Groucho Marx, Horse Feathers

A character type dating to at least the early 20th century (there is a 1915 silent film entitled The College Widow), but now a Forgotten Trope: a single woman living in a college town who attracts, encourages and enjoys the attention of the young men from the local school. Often she is the younger wife of a deceased faculty member or college president, but in any case she is barely older than the students she courts. (Which is not to say that older examples don't exist; see, for example, Dean Wormer's wife in Animal House.) As a genuine widow, she came upon a healthy taste (and talent) for sexual relations legitimately, but her youth left her with her wifely desires still burning hot; she thus turns to the school's handy supply of strapping young men to fill them. Her house, just off the campus, is usually the home to at least one Wild Teen Party a week if not more, and during Prohibition it's all but a speakeasy.

In an era when most colleges and universities were male-only, she was usually the only outlet for a healthy young man's sexual urges short of the nearest brothel, and often far less expensive. Naturally, other local citizens viewed her as being a singlehanded danger to the moral rectitude of hundreds if not thousands of impressionable young men. Usually seen as a Femme Fatale if not The Vamp, although she normally serves no master but her own libido.

A Forgotten Trope since at least the 1960s, if not decades earlier. With the advent of co-education, this character type died a quick death as accusations of sexual iniquity quickly shifted to female college students (then, subsequently, male college students, as well).

Compare Likes Older Women, when a character has a preference for much older potential partners, and its Sub-Trope, Stacy's Mom, when teenagers/young adults regard a middle-aged individual as hot. Sub-Trope of The Smurfette Principle, the general tendency for there only being a token woman in an otherwise all-male cast.


Examples:

Films — Live-Action

  • Animal House: Marion Wormer, the dean's wife.

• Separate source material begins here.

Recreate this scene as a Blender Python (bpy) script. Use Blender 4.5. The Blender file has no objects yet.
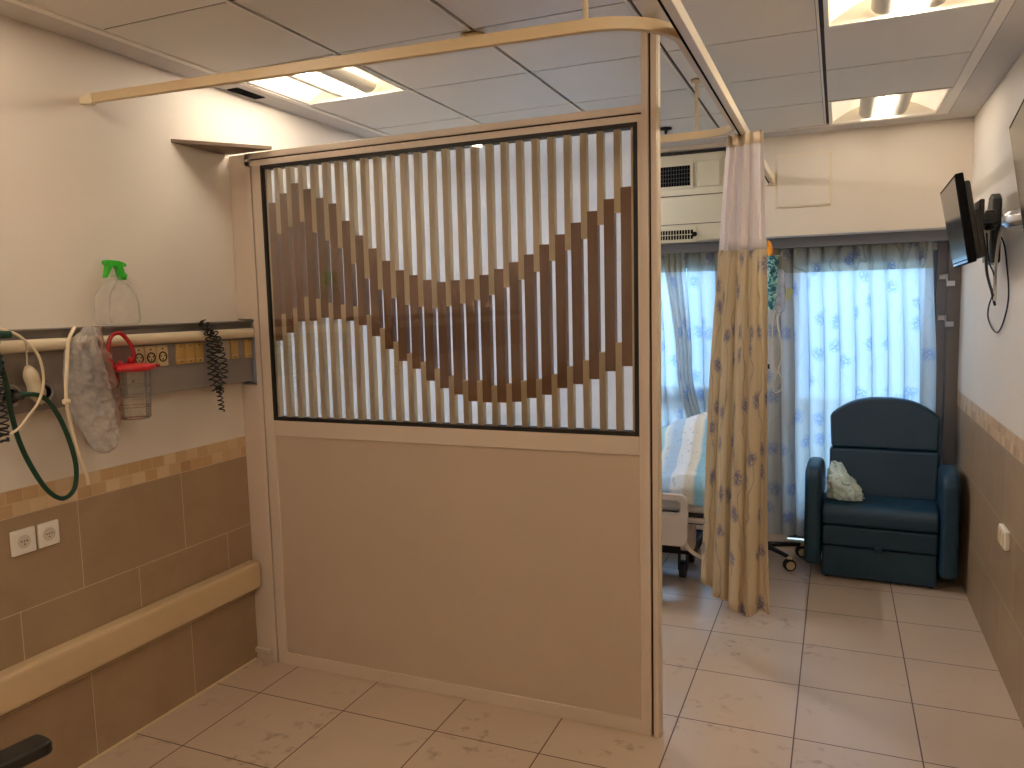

Although her husband is still living, he doesn't pay too much attention to her (preferring instead to use her as arm candy), and she finds him stuffy and boring. So she turns to the frat boys and their Wacky Fratboy Hijinks successfully.
  • Bull Durham: Annie Savoy is a glamorous, worldly-wise older single woman in Durham who regularly seduces promising rookies from the Bulls team.
  • Horse Feathers (Marx Brothers): Thelma "Hot Toddy" Todd (Connie Bailey). It turns out that she's at least partially a spy for a rival college, using the men she dates to get information that will help the other college's football team win.
  • Spring Dreams: Tamiko likes to bed younger college students, and a lot of them, like "10, 20, 50 men." Her very proper Japanese family is deeply embarrassed.
  • Tea and Sympathy: The coach's wife isn't exactly a widow, it's just that her husband doesn't pay much attention to her. This is why she turns her attention to the young man whom his more 'hearty' classmates mistakenly think is gay.
  • A Yank at Oxford: Vivien Leigh plays a variation seeing that she's not really a widow, just the neglected wife of a much older husband.
  • Youngblood: Miss McGill owns a boarding house and seduces and then sleeps with the players who board with her.

Literature

  • The American Credo: "That middle-aged widows are very fond of college boys." (#651; New #858)
  • The Number of the Beast (Robert A. Heinlein): Hilda "Sharpie" Corners is explicitly described as a college widow (although she protests that all of her paramours were age-appropriate). Given Heinlein's history of creating retro-flavored futures, this may be an instance of a deliberate use of an outdated trope to indicate that the book does not, as it initially seems, start 20 Minutes into the Future of our universe.
  • The Stand: Rita Blakemoor's husband died two years before the story begins, thus she's the first eligible woman Larry meets.

Live-Action TV

  • Bones: In "The Beaver in the Otter", the Victim of the Week, an underachieving college student, had been carrying on an affair with the college President's wife. Reading between the lines, it seems that she regularly finds young college boys to have affairs with behind her husband's back.

Theatre

  • Allegro: Beulah always tags along when her sister goes to the campus to visit her boyfriend Charlie. Because she's single, there's more than one boy who would kill to go on a date with her.
  • The College Widow (1904): By virtue of being the college president's daughter, Jane is the only woman on Atwater's campus. Despite the play being the Trope Maker, she's a downplayed example because she doesn't encourage attention from the whole student population but is asked by her father to charm one particular high-school graduate into attending Atwater College. Therefore, she only focuses on him. It might seem to be the Trope Namer if it weren't for the fact that the expression "college widow" already existed since the nineteenth century but it's definitely the Trope Maker.

Video Games

  • The Spellcasting Series: In Spellcasting 201: The Sorcerer's Appliance, Hillary Tickingclock becomes when Otto dies. However this has no noticeable impact on her mood or sex drive, as she's always had extramarital affairs with the students. She'll gladly sleep with Ernie while wearing her mourning clothes, for that extra touch of class.